**Short problem**
Look below and pull out each line with the word "script".

Records from a data source
--- begin ---
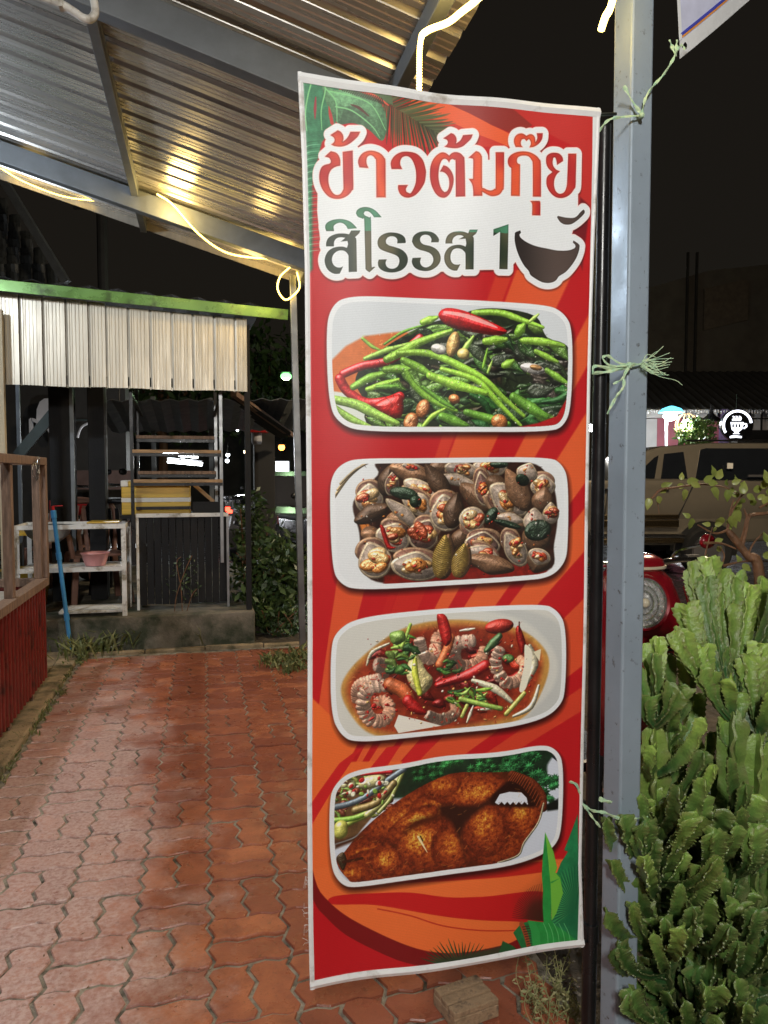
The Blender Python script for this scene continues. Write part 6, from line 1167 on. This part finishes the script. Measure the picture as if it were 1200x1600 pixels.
for lab,q,dd,r_,h,tl in (('dark motorbike with pale plate parked behind the foam box',(182,850),8.6,math.pi-.35,None,False),('silver motorbike parked between the dark stall columns',(130,850),8.4,.5,None,False),('motorbike with red tail light waiting on the road behind the stall',(357,792),15.,math.pi,None,True),('motorbike with red tail light farther along the road',(383,800),13.,math.pi+.3,None,True),('motorbike with bright yellow headlight beside the silver car',(474,815),10.5,.25,1,False)):
    p=at(*q,d=dd); motorbike(lab,(p[0],p[1],-.06 if dd>8.7 else .262),r_,GB,h,tl)
p=at(452,800,d=12.5)
lowc=[(-2.0,.30),(-2.08,.62),(-1.9,.85),(-1.0,.98),(1.6,1.0),(1.95,.9),(2.0,.5),(1.9,.3)]; gl=[(-1.0,.96),(-.35,1.42),(.2,1.5),(1.1,1.46),(1.75,.98)]
hc_,pane=car('silver_hatchback','silver hatchback standing on the road beyond the dark shrub',(p[0]+.35,p[1]+.6,-.06),1.25,M_SILVER,lowc,gl,1.5,(-1.3,1.25),.29,W=.82,belt=.97)
for q in ([(-.7,1.0),(-.25,1.36),(.15,1.42),(.15,1.0)],[(.22,1.0),(.22,1.42),(1.0,1.40),(1.4,1.02)]): pane(q)
for s_ in (-.6,.6): MB().ball((-2.0,s_,.70),.10,12,(.5,1.3,.8)).build('headlight',M_CHROME,hc_,local=True); MB().ball((1.96,s_,.75),.10,12,(.4,1,1)).build('tail_light',M_RED,hc_,local=True)
def bulb(name,lab,q,dd,rad,m,power=0,col=(1,1,1),sc=(1,1,1),hang=1.2,grp=None):
    c=at(*q,d=dd); t=thing(name,lab,'lamp',c,grp); MB().ball(c,rad,12,sc).build('bulb',m,t,smooth=True); MB().lathe([(rad*1.5,rad*.7),(rad*.5,rad*1.2),(0,rad*1.25)],14,c).build('cap',M_BLACK,t); MB().tube([c+[0,0,rad],c+[0,0,hang]],.008,5).build('cord',M_BLACK,t)
    if power: light('lamp_light','POINT',c-np.array([0,0,rad*1.5]),power,col,t,.06)
bulb('hanging_bulb','bright white bulb glowing between the stall columns',(187,661),11.,.075,M_LAMPW,40,(.92,.97,1),(1.25,1,.7))
bulb('outdoor_lamp','green tinted lamp glowing in the dark trees by the thin post',(447,588),17.,.11,M_LAMPG,60,(.6,1,.5),(1.2,1,.8),.6)
bulb('amber_lamp','small amber lamp below the dark awning far down the road',(440,699),18.,.08,M_LAMPO)
bulb('white_post_lamp','white lamp shining between banner edge and pole across the road',(922,668),14.,.075,M_LAMPW,60,(1,.98,.92))
for i,q in enumerate(((371,672),(378,669),(381,668),(356,711),(355,720),(384,706),(426,717))): bulb('string_bulb','tiny white bulb on the far string of lights',q,17.,.03 if i<3 else .045,M_TUBE if i<5 else M_LAMPY,grp='far string of tiny lights',hang=.3)
for i,(q,L_) in enumerate((((282,711),.62),((289,723),.62))):
    c=at(*q,d=14.); t=thing('strip_lamp',('upper','lower')[i]+' of two bright white strip lamps seen through the shelf frame','lamp',c,'strip lamps behind the stall'); e=_rt*L_/2*1.05-np.array([0,0,.03]); MB().tube([c-e,c+e],.03,10).build('tube',M_LAMPW,t,smooth=True); MB().bar(c-e+[0,0,.05],c+e+[0,0,.05],.08,.04).build('housing',M_WALLW,t); MB().tube([c+[0,0,.05],c+[0,0,1.2]],.006,5).build('cord',M_BLACK,t)
    if i==0: light('lamp_light','POINT',c-np.array([0,0,.1]),130,(.92,.97,1),t,.15)
sg2=thing('lit_shop_sign','small white lit shop sign above the far car','sign',at(441,733,d=19.)); c=at(441,733,d=19.); MB().prism([(-.17,-.2),(.17,-.2),(.17,.2),(-.17,.2)],c,_rt,(0,0,1),fwv*.1).build('panel',M_SIGNW,sg2); MB().prism([(-.19,-.22),(.19,-.22),(.19,.22),(-.19,.22)],c+fwv*.02,_rt,(0,0,1),fwv*.12).build('frame',M_BLACK,sg2); MB().tube([c-[0,0,.2]+fwv*.1,(c+fwv*.1)*[1,1,0]],.03,6).build('pole',M_BLACK,sg2)
gl_=thing('gate_pillar','dark gate pillar carrying a lantern with a red hood','pillar',at(402,900,d=9.5)*[1,1,0]); q=at(412,690,d=9.6); MB().bar((q[0],q[1],-.06),(q[0],q[1],2.0),.26,.26,(0,1,0)).build('shaft',M_NIGHT,gl_,bevel=.01); c=at(401,683,d=9.3); MB().lathe([(.055,-.09),(.065,-.06),(.065,.05),(.06,.06)],16,c).build('lantern_glass',M_WALLW,gl_,smooth=True); MB().lathe([(.15,.055),(.09,.10),(.03,.135),(0,.14)],16,c).build('hood',M_RED,gl_,smooth=True)
# shrine-like white arch house behind the stall
ah=thing('arched_house','white house front with an arched gable behind the stall','house',at(90,760,d=13.)*[1,1,0])
def A(x,y,dd=13.): return at(x,y,d=dd)
def flatp(name,pxl,m,par,dd,th=.2):
    o=A(*pxl[0],dd); poly=[]
    for q in pxl: v=A(*q,dd)-o; poly.append((v@_rt,v[2]))
    MB().prism(poly,o,_rt,(0,0,1),fwv*th).build(name,m,par)
flatp('wall',[(-60,860),(200,860),(200,560),(-60,560)],M_NIGHT,ah,13.6); flatp('arch_panel',[(56,672),(58,640),(63,628),(70,623),(84,622),(84,690),(70,665)],M_WALLW,ah,13.2,.1); flatp('arch_trim',[(45,655),(48,653),(48,684),(45,684)],M_WALLW,ah,13.1,.1); flatp('arch_trim',[(50,653),(72,664),(72,668),(50,658)],M_WALLW,ah,13.1,.1); flatp('beam',[(115,655),(140,655),(140,657),(115,657)],M_TEAL,ah,13.1,.1)
b=MB(); c=[A(137,662,13.),A(129,666,13.),A(124,674,13.),A(121,684,13.)]; b.tube(curve(c,4),.02,6); b.build('arch_trim',M_WALLW,ah)
flatp('panel_wall',[(115,735),(205,735),(205,765),(115,765)],mat('brown_wall',(.10,.06,.05),.8),ah,12.6,.1)
# tiled roof and gable behind the canopy
gr=thing('neighbour_roof','dark tiled gable roof rising behind the green trim','roof',at(50,440,d=12.)*[1,1,0])
MB().bar(at(-20,240,d=11.8),at(104,442,d=11.8),.10,.12).build('barge_board',M_BEAM,gr)
M_TILE=mat('dark_roof_tile',(.045,.05,.05),.35,0,.4,6,rv=.15); me0=None
o0=at(-40,262,d=12.2); e0=V3(at(96,442,d=12.2))-V3(o0); hor=V3(-_rt)
k_=0
for j in range(14):
    for i in range(9):
        s=V3(o0)+e0*((j+.5)/14)+hor*(i*.22+.02*(j%2)*5)+Vector((0,0,.0)); 
        if me0 is None:
            vs=[]; pr=[(-.1,0),(-.06,.02),(0,.03),(.06,.02),(.1,0)]
            for sgn in (0,1):
                for x,z in pr: vs.append((x,sgn*.02-z,-.20*sgn+.1))
            me0=bpy.data.meshes.new('tile'); me0.from_pydata(vs,[],[(q,q+1,q+6,q+5) for q in range(4)]); me0.materials.append(M_TILE)
        o=bpy.data.objects.new('tile',me0); COL.objects.link(o); o.parent=gr; o.location=s-V3(WO[gr.name])+V3(fwv*(-.02)); o.rotation_euler=(rnd.uniform(-.2,.2),0,-YAW+rnd.uniform(-.15,.15)); k_+=1
pole=thing('utility_pole','dark utility pole standing behind the stall roof','pole',at(162,900,d=16.)*[1,1,0]); q=at(160,390,d=16.); MB().tube([q*[1,1,0],q+[0,0,1.5]],.11,10).build('shaft',M_NIGHT,pole)
MB().bar(q+_rt*-.6+[0,0,.9],q+_rt*.6+[0,0,.9],.08,.08).build('crossbar',M_NIGHT,pole)
# dark shophouses across the road
sh=thing('dark_shophouse','unlit two storey shophouse above the cafe roof','building',at(1120,900,d=27.)*[1,1,0])
flatp('wall',[(1005,820),(1400,820),(1400,330),(1200,418),(1100,428),(1005,455)],M_FACADE,sh,27.,4.); 
for x in (1020,1105,1165,1225): flatp('window',[(x,560),(x+24,560),(x+24,470),(x,470)],M_GLASS,sh,26.95,.1); flatp('sill',[(x-3,566),(x+27,566),(x+27,561),(x-3,561)],M_WALLW if False else M_NIGHT,sh,26.8,.3)
flatp('balcony',[(1100,516),(1168,500),(1168,440),(1160,438),(1100,452)],mat('tan_render',(.16,.13,.10),.8,0,.2),sh,26.5,.4)
for x in (1066,1080): flatp('downpipe',[(x,800),(x+3,800),(x+3,400),(x,400)],M_NIGHT,sh,26.7,.1)
def tree(lab,c,rad,n,size,seed):
    t=thing('dark_tree',lab,'tree',(c[0],c[1],-.06),'dark trees beyond the road'); b=MB(); r=random.Random(seed); b.tube([(c[0],c[1],-.06),(c[0]+.1,c[1],c[2]*.5),(c[0],c[1],c[2])],[.2,.15,.08],8)
    for k in range(6): b.tube([(c[0],c[1],c[2]*.6),(c[0]+r.uniform(-.6,.6)*rad[0],c[1]+r.uniform(-.6,.6)*rad[1],c[2]+r.uniform(-.1,.6)*rad[2])],[.08,.03],6)
    b.build('trunk',M_BARK,t); o=leaves(n,c,rad,size,seed).build('crown',M_LEAFD,t); o['kind']='stuff'
p=at(420,590,d=24.); tree('dark tree round the green tinted lamp',(p[0],p[1]+1.5,p[2]),(2.6,2,2.2),2600,.35,41)
p=at(250,640,d=26.); tree('dark tree seen over the stall roof',(p[0],p[1],p[2]+1),(3.2,2,2.4),2200,.38,42)
hs=thing('far_house','low dark house wall at the far side of the road','house',at(420,800,d=30.)*[1,1,0]); flatp('wall',[(150,800),(700,800),(700,655),(150,655)],M_NIGHT,hs,30.,3.)
for x in (270,330,405,425): flatp('window',[(x,735),(x+14,735),(x+14,712),(x,712)],M_GLASS,hs,29.95,.1)
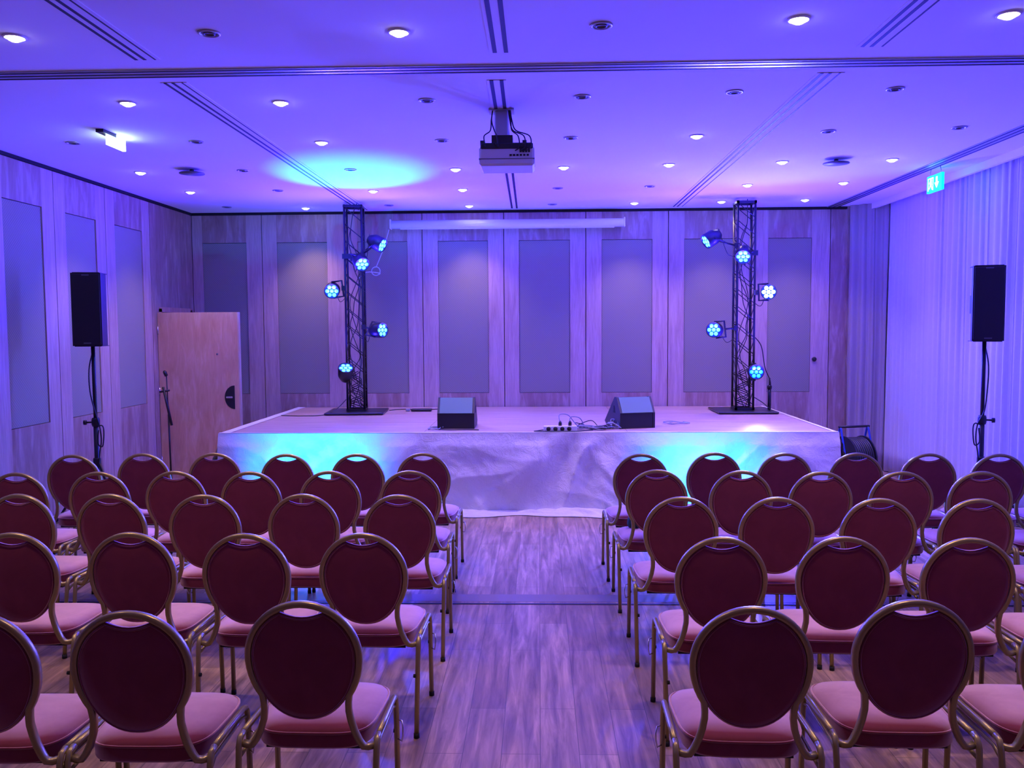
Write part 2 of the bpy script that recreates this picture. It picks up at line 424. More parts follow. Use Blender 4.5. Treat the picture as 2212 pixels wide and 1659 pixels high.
# projector
t = thing('projector', 'white ceiling projector with rear sockets hanging on a column mount', 'projector', (-.22, 6.32, 3.0))
MB().box((-.195, -.16, 0), (.195, .16, .135), bev=.015).build('body', M_WPL, t)
MB().box((-.185, -.165, .112), (.185, .15, .158), bev=.008).build('top_shell', M_BLACK, t)
m = MB().box((-.197, -.162, .045), (.197, .162, .05)); m.build('seam', M_DGREY, t)
m = MB()
for i in range(6): m.box((.02+i*.024, -.164, .065), (.036+i*.024, -.158, .078))
for i in range(4): m.box((.09+i*.02, -.164, .09), (.104+i*.02, -.158, .118))
m.box((.10, -.165, .10), (.135, -.159, .125)); m.build('socket_panel', M_BLACK, t)
MB().lathe([(.045, 0), (.045, .02), (.03, .02), (.0001, .012)], 24, TR(-.09, .16, .07, rx=-pi/2)).build('lens', M_BLACK, t)
t = thing('projector_mount', 'grey column ceiling mount with cables holding the projector', 'mount', (-.26, 6.32, 3.158))
MB().box((-.05, -.04, .05), (.05, .04, .258), bev=.01).build('column', M_TRACK, t)
MB().box((-.09, -.07, .248), (.09, .07, .262)).build('ceiling_plate', M_TRACK, t)
m = MB().box((-.14, -.10, 0), (.17, .10, .012))
for a in (-.13, .17): m.box((a-.02, -.10, 0), (a+.01, -.06, .03)); m.box((a-.02, .06, 0), (a+.01, .1, .03))
m.box((-.07, -.08, .01), (.08, .06, .07)); m.build('bracket', M_BLACK, t)
for i, (a, b) in enumerate(((-.06, -.12), (-.058, -.03), (.056, .12), (.062, .2), (.05, .16))):
    MB().tube(smooth_path([(a, -.05, .27), (a*1.2, -.06, .18), (a+(b-a)*.3, -.09, .10), (b, -.14, .05), (b+.01, -.17, -.03), (b-.02, -.178, -.06 if i > 1 else .0)]), .0045, 6).build('cable', M_CABLE, t)

# exit signs (plates run along the side walls)
t = thing('exit_sign', 'glowing white exit sign hanging from the ceiling at left', 'exit sign', (-3.40, 6.97, 3.325), 0)
ex = TR(rz=radians(0))
MB().box((-.012, -.14, 0), (.012, .14, .155)).build('panel', M_EXW, t)
MB().box((-.014, -.143, .153), (.014, .143, .16)).build('frame', M_WPL, t)
for a in (-.13, .13): MB().tube([(0, a*.8, .158), (0, a*.7, H-3.325)], .004, 6).build('hanger', M_CHROME, t)
MB().box((-.03, -.26, .070), (.03, -.05, .095)).build('ceiling_base', M_BLACK, t)
t = thing('exit_sign', 'green emergency exit sign with running figure and arrow, before the sheer curtain', 'exit sign', (3.93, 8.78, 3.18), 0)
MB().box((-.012, -.16, 0), (.012, .16, .165)).build('panel', M_EXG, t)
sx = -.0135
m = MB(); 
def ez(a, z): return (a, z)
def P(poly):
    m.prism(poly, sx-.001, sx+.004, 'x')
# seen from the left (towards +x) the +y axis runs left
P([(.135, .02), (.135, .145), (.02, .145), (.02, .02), (.03, .02), (.03, .135), (.125, .135), (.125, .02)][::-1])
m.lathe([(.0001, 0), (.013, 0)], 12, TR(sx-.001, .07, .12, ry=-pi/2), False)
P([(.085, .105), (.06, .11), (.05, .075), (.075, .07)]); P([(.06, .075), (.045, .05), (.035, .028), (.045, .025), (.058, .045), (.073, .07)])
P([(.078, .072), (.09, .05), (.105, .035), (.112, .043), (.1, .058), (.088, .08)]); P([(.083, .105), (.1, .085), (.108, .09), (.092, .112)])
P([(-.04, .14), (-.07, .14), (-.07, .085), (-.10, .085), (-.055, .03), (-.01, .085), (-.04, .085)][::-1])
m.build('pictogram', M_EXWS, t)
for a in (-.12, .12): MB().tube([(0, a, .165), (0, a, .19), (0, a*.8, H-3.18)], .004, 6).build('hanger', M_CHROME, t)

# projection screen case
t = thing('screen_case', 'white roll-up projection screen case high on the back wall', 'projection screen', (-.41, 11.40, 3.22))
MB().tube([(-1.52, 0, 0), (1.52, 0, 0)], .055, 20).build('tube', M_GLOSSW, t)
for a in (-1.535, 1.52): MB().box((a-.0, -.06, -.06), (a+.018, .06, .065), bev=.006).build('end_cap', M_WHITE, t)
for a in (-1.3, 1.3): MB().box((a-.02, .03, -.02), (a+.02, .19, .02)).build('bracket', M_WHITE, t)
MB().box((-1.4, -.02, -.064), (1.4, .02, -.048)).build('bottom_bar', M_WHITE, t)
rp = [(-1.95, 11.34, 3.15), (-2.02, 11.30, 2.9), (-2.09, 11.2, 2.68)]
lp = [(-2.10+.055*cos(a), 11.17, 2.60+.055*sin(a)) for a in [pi/2+i*.5 for i in range(22)]]
tag(MB().tube(smooth_path(rp+lp+[(-2.2, 11.05, 2.58), (-2.27, 10.95, 2.5)], 4), .006, 6).build('pull_cord', M_ROPE), 'white cord coiled beside the left truss below the screen case', 'cord')

# ------------------------------------------------------------------ stage
t = thing('stage', 'low stage platform with light wood laminate deck along the back wall', 'stage', (0, 0, 0))
nx, ny = 3, 3
for i in range(nx):
    for j in range(ny):
        xa = SX0+(SX1-SX0)*i/nx; xb = SX0+(SX1-SX0)*(i+1)/nx; ya = SY0+(SY1-SY0)*j/ny; yb = SY0+(SY1-SY0)*(j+1)/ny
        MB().box((xa+.002, ya+.002, ST-.04), (xb-.002, yb-.002, ST)).build('deck_panel', M_DECK, t)
MB().box((SX0+.03, SY0+.03, ST-.12), (SX1-.03, SY1-.03, ST-.04)).build('frame', M_BLKM, t)
for x in (SX0+.1, SX0+(SX1-SX0)/3, SX0+2*(SX1-SX0)/3, SX1-.1):
    for yy in (SY0+.1, (SY0+SY1)/2, SY1-.1):
        MB().box((x-.03, yy-.03, 0), (x+.03, yy+.03, ST-.12)).build('leg', M_BLKM, t)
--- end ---
**Task output**
The Blender Python script for this scene continues. Write part 6, from line 1167 on. This part finishes the script. Measure the picture as if it were 1200x1600 pixels.
Write part 2 of the bpy script that recreates this picture. It picks up at line 424. More parts follow. Use Blender 4.5. Treat the picture as 2212 pixels wide and 1659 pixels high.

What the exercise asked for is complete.